## START Exercise inputs
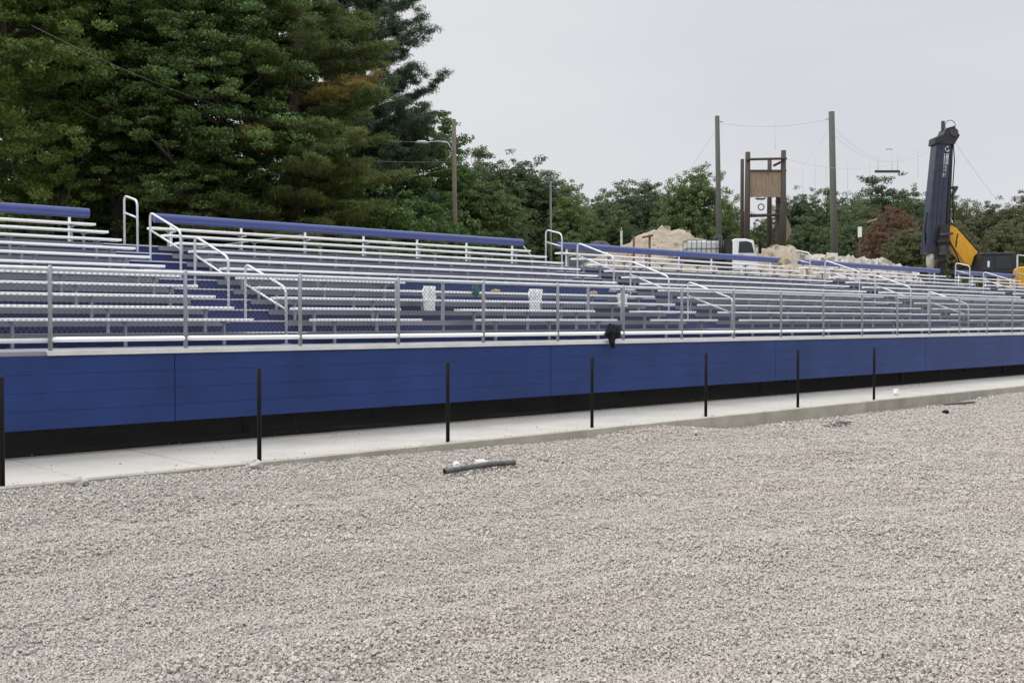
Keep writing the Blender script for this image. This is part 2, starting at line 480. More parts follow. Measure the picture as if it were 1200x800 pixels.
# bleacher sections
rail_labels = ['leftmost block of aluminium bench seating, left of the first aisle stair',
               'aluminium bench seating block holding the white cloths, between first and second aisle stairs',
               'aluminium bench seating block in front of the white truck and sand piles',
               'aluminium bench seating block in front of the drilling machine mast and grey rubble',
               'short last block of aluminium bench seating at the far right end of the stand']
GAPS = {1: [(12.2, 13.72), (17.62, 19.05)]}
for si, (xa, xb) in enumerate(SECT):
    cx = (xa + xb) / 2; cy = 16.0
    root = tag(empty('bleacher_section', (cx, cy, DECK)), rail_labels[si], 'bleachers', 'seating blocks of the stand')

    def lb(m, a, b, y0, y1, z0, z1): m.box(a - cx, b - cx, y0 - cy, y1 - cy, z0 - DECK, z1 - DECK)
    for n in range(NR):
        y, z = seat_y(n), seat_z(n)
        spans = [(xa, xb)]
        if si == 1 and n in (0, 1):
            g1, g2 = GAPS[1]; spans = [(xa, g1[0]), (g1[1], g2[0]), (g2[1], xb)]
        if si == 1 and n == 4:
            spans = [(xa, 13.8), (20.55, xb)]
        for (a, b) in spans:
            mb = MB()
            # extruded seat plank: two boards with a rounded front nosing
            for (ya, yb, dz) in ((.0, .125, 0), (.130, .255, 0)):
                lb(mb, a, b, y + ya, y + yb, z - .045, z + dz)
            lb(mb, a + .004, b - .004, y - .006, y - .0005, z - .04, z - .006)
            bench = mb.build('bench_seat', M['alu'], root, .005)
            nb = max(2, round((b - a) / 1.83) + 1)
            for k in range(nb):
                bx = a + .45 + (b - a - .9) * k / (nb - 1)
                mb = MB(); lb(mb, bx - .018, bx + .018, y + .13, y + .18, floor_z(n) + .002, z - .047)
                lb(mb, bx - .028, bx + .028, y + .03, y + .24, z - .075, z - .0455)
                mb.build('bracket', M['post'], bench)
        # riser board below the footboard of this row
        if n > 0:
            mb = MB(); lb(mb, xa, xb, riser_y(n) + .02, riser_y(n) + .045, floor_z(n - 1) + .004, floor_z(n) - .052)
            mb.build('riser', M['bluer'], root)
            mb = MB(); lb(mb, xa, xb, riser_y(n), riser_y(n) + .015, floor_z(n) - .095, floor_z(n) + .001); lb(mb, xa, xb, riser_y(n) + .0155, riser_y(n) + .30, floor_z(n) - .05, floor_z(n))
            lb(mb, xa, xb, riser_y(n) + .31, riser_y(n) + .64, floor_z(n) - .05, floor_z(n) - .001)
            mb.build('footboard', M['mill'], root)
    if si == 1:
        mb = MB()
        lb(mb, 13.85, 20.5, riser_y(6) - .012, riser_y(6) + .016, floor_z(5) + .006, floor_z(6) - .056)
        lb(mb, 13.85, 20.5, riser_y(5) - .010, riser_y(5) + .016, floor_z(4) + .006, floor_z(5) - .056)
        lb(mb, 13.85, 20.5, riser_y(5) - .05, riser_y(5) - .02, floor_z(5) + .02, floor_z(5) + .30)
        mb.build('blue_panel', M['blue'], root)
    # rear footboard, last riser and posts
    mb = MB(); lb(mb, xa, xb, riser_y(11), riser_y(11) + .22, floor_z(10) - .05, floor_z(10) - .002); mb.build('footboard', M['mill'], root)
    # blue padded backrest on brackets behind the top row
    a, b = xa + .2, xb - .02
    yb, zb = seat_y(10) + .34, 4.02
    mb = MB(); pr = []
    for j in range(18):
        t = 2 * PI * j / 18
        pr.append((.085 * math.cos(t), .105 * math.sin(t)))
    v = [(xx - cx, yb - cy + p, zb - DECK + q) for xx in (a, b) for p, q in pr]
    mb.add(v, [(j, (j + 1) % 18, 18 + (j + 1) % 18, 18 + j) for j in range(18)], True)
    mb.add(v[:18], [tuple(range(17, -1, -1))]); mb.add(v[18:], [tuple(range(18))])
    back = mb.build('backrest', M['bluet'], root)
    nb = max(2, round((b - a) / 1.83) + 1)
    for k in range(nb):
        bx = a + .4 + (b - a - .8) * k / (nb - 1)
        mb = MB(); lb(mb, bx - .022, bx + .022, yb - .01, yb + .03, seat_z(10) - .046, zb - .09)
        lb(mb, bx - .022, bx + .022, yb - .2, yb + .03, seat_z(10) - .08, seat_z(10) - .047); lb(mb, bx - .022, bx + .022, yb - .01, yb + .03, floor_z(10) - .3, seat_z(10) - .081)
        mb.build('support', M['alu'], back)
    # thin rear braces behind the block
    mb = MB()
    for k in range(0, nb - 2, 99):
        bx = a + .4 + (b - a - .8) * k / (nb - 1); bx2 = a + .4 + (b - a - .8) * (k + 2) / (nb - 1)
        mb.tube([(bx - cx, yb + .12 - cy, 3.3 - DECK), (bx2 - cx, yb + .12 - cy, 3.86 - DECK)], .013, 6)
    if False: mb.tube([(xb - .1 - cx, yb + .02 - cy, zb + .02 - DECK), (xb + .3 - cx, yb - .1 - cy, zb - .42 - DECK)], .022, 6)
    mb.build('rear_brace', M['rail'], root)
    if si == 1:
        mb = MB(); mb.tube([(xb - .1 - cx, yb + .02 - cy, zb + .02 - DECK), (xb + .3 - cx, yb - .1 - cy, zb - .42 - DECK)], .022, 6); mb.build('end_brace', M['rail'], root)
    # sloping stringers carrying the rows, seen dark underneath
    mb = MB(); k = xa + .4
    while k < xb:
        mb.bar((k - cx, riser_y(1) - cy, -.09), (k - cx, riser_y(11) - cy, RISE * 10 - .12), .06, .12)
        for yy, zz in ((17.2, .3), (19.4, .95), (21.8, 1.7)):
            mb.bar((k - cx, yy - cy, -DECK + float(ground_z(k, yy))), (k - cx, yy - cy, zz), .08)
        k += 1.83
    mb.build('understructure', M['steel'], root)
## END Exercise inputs
## START Exercise inputs
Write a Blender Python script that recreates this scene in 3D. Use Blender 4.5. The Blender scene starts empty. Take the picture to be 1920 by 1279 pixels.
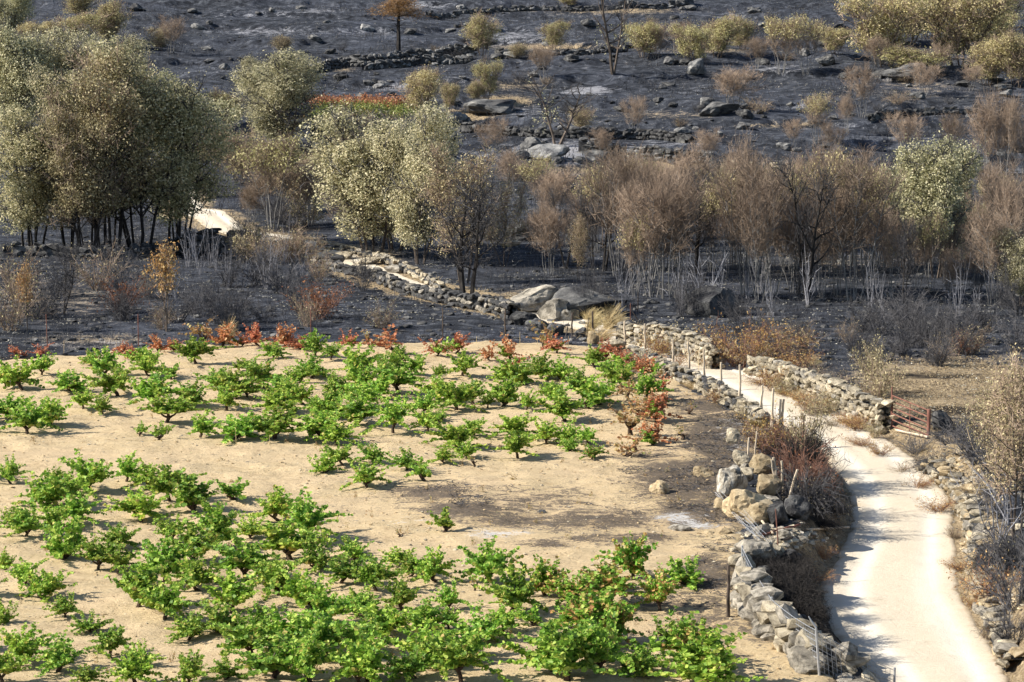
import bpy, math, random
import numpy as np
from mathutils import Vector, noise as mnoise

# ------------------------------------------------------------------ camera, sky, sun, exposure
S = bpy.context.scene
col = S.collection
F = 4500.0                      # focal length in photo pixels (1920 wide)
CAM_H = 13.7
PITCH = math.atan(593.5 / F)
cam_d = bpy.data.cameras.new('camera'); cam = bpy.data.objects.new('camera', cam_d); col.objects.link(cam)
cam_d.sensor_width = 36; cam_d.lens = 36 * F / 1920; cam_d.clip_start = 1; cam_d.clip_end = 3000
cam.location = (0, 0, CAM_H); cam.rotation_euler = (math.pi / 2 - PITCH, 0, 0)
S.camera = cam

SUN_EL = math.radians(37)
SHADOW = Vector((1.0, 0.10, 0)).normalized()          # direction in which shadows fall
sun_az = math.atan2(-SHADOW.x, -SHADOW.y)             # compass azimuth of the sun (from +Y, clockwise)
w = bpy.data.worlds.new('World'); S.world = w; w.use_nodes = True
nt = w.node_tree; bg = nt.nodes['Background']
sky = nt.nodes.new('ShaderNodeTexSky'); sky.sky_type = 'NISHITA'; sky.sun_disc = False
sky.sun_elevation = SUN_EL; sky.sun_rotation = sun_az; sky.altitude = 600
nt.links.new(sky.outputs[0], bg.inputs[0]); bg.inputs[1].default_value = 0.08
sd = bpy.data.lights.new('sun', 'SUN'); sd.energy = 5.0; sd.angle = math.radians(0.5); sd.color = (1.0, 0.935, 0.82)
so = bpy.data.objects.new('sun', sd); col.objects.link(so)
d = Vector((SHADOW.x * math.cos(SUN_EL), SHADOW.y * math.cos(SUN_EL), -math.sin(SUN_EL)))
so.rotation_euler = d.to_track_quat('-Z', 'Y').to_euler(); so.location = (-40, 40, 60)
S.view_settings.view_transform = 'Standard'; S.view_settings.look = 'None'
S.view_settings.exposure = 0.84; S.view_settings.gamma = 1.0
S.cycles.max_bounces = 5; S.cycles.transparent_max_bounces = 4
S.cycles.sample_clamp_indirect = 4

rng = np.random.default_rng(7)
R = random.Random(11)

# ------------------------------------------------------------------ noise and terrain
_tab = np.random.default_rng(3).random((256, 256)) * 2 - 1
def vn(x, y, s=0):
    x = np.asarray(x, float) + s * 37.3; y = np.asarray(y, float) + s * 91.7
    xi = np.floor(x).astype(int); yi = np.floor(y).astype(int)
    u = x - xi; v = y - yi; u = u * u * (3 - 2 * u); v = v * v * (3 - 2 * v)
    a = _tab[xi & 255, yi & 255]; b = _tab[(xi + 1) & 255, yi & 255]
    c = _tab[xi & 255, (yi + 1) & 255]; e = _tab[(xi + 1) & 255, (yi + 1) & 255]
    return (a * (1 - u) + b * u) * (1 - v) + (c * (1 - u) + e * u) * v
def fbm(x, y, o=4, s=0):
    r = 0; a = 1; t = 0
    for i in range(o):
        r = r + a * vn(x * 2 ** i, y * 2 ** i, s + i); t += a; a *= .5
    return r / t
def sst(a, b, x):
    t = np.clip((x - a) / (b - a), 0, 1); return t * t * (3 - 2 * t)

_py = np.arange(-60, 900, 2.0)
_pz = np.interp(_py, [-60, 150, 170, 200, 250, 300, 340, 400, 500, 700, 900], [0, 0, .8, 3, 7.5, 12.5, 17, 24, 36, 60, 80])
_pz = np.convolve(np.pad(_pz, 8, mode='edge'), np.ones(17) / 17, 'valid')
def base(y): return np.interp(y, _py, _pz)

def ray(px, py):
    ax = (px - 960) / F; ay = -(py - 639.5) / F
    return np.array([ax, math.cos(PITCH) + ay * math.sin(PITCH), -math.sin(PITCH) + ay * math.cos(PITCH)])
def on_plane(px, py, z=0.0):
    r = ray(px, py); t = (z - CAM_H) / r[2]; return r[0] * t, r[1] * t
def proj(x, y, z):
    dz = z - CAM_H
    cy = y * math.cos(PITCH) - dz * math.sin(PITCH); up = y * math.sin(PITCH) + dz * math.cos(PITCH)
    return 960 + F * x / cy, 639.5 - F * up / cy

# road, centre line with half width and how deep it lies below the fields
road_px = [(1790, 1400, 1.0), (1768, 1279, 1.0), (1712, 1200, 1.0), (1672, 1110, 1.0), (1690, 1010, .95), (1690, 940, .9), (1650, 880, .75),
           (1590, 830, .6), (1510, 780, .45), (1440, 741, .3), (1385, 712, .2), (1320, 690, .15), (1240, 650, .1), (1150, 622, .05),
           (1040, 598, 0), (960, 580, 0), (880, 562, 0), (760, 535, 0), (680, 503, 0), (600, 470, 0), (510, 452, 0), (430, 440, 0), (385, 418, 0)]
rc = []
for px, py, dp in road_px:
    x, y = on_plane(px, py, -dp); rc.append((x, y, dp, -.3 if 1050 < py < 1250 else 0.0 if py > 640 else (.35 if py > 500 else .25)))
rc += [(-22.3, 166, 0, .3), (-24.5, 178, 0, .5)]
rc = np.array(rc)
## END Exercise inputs
## The request
Return, unchanged, the run of lines above that opens with the line containing "Keep writing the" and closes with the line containing "of the stand')". Include both.

## Written reply
Keep writing the Blender script for this image. This is part 2, starting at line 480. More parts follow. Measure the picture as if it were 1200x800 pixels.
# bleacher sections
rail_labels = ['leftmost block of aluminium bench seating, left of the first aisle stair',
               'aluminium bench seating block holding the white cloths, between first and second aisle stairs',
               'aluminium bench seating block in front of the white truck and sand piles',
               'aluminium bench seating block in front of the drilling machine mast and grey rubble',
               'short last block of aluminium bench seating at the far right end of the stand']
GAPS = {1: [(12.2, 13.72), (17.62, 19.05)]}
for si, (xa, xb) in enumerate(SECT):
    cx = (xa + xb) / 2; cy = 16.0
    root = tag(empty('bleacher_section', (cx, cy, DECK)), rail_labels[si], 'bleachers', 'seating blocks of the stand')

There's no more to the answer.